What follows is a series of twists and turns, solutions and double crosses and a world where nothing is as it seems while Lydia tries to clear her name and solve the murder on her own. And there are plenty of suspects. It turns out that there are several people who hate the Logisi, full of conspiracy theories that range from the Logisi rewriting all of human culture to not even existing and being a creation of world governments. The cultural critique around conspiracy culture, anti-immigrant culture, disinformation, and climate change are very well done. They are not in your face, or at all the central theme of the book. They’re just there in the background, part of the fabric of life in the book, much as they are in ours.

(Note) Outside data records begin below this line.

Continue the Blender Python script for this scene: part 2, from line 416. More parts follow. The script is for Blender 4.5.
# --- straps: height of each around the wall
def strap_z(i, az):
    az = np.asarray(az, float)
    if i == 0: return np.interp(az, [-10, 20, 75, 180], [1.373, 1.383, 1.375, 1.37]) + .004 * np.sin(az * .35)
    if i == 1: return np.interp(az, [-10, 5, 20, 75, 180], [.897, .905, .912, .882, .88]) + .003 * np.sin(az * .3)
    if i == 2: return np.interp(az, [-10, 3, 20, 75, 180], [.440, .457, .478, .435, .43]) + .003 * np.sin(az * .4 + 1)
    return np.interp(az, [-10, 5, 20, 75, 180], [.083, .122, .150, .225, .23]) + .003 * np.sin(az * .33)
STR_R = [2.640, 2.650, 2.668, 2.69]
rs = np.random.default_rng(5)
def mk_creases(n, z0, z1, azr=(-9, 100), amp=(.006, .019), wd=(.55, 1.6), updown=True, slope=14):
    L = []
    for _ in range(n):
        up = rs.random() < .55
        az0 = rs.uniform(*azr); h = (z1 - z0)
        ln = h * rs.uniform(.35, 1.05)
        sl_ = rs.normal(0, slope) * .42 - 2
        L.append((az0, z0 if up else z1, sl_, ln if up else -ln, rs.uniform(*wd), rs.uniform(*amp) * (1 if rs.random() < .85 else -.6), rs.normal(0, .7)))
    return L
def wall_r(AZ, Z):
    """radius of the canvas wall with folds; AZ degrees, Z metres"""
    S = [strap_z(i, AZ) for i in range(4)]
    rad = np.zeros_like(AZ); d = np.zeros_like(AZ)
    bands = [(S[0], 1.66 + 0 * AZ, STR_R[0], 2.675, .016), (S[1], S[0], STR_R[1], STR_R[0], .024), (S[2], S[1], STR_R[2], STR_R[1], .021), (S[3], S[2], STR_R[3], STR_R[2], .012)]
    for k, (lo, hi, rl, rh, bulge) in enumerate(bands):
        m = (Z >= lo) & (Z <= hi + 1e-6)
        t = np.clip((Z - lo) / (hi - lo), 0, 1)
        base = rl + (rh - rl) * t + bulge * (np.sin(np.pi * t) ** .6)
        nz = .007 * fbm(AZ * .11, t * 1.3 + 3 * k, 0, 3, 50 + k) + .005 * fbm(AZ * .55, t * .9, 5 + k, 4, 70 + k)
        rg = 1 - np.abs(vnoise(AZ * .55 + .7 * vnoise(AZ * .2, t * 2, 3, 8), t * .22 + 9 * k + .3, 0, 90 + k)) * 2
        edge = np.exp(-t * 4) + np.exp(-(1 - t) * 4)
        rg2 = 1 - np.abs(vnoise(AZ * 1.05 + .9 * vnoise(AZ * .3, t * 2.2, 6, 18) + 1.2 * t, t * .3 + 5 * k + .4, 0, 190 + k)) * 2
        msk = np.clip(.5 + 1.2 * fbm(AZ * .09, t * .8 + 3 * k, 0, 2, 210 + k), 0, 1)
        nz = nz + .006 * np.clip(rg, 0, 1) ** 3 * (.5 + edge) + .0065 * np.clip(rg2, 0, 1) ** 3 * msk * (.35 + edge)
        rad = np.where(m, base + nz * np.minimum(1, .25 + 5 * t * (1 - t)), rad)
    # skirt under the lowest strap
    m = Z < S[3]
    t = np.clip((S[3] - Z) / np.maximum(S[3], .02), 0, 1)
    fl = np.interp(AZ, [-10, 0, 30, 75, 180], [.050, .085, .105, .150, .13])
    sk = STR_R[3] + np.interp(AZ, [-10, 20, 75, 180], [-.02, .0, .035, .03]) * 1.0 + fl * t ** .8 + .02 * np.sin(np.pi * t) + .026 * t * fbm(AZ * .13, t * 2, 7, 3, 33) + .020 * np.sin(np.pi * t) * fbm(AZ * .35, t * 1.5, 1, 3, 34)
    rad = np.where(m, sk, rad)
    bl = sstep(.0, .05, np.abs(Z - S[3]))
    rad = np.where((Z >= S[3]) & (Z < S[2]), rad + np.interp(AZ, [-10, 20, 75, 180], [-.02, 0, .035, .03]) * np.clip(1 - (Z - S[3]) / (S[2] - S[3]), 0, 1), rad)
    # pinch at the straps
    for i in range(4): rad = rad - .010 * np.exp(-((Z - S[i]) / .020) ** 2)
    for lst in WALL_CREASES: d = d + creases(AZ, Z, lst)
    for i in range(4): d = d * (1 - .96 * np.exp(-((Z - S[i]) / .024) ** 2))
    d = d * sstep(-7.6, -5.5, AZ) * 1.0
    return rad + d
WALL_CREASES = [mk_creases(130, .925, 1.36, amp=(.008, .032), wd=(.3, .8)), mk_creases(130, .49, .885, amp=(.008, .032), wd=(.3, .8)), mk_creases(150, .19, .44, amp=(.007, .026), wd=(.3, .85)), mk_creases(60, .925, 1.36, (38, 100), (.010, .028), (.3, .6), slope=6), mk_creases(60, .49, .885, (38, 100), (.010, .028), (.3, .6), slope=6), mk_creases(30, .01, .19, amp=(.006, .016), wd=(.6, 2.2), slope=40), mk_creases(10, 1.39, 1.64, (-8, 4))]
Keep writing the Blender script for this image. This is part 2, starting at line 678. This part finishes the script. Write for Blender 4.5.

Far more important than that commentary, though, is the central mystery of the book and this does not disappoint. There are red herrings galore, times when the mystery seems solved and times when it seems impossible, and all throughout there are clues dropped but nothing is telegraphed loudly for the reader. I do not mind saying that I did not know where the book was taking me. But the journey and the solutions were tons of fun. This book was a surprise and an entertaining ride throughout.
Filed under: Book Reviews, books, cli-fi, mystery, science, science fiction | Tagged: aliens, book reviews, books, drunk on all your strange new words, eddie robson, science fiction | Leave a comment »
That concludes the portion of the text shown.